If a threatened writers strike is to be averted tonight, it will almost certainly come down to the bargaining skills of Alliance of Motion Picture & TV Producers president Carol Lombardini. The WGA’s members are angry, feeling scorned by the industry’s current business model – fewer films being produced and fewer episodes of TV shows airing per season. Making matters worse, the WGA health plan is going broke. So Lombardini’s job will be a tough one – to rescue the health plan and get the 350 companies she represents to agree to pony up just enough money to make the WGA just satisfied enough to accept her last, best and final offer.
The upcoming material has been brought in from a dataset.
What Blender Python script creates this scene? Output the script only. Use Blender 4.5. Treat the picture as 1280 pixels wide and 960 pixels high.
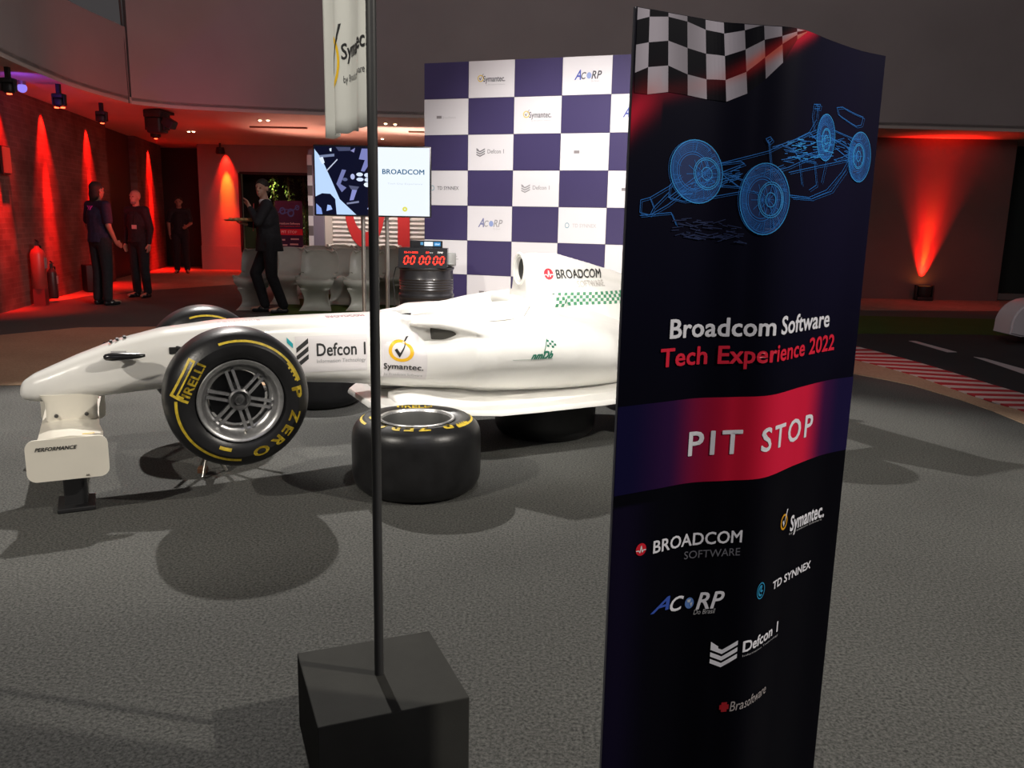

It’s going to be a close call, but Lombardini has a perfect track record of averting industrywide shutdowns. In her 7 1/2 years as the companies’ chief bargaining representative, she’s negotiated dozens of major contracts without a single strike. The industry’s last strike – the WGA’s 100-day walkout of 2007-2008 – came during the 27-year reign of her predecessor Nick Counter.
Lombardini, who took over after Counter retired in 2009, has been with the AMPTP since its inception in 1982, serving previously as its general counsel and EVP Legal and Business Affairs. So she knows the score.
But to keep her track record perfect, she’ll have to persuade the companies to dig a little deeper to find the money needed to keep the production line moving, and to convince the WGA the companies will go only this far and no farther.
If both sides come to fully understand each other’s true bottom lines, it becomes more like a game of chess, where all the pieces are in full view, rather than a game of poker, where the cards are hidden and bluffing a bad hand can lead to financial ruin. In poker, one side wins and the other loses, every time. But in chess, there’s a third option — a draw. And that may be the best both sides can wish for tonight.
The first sign that a deal may be at hand could come tonight if the two sides agree to extend the contract to allow bargaining to continue past midnight PT, when the WGA’s current film and TV contract expires.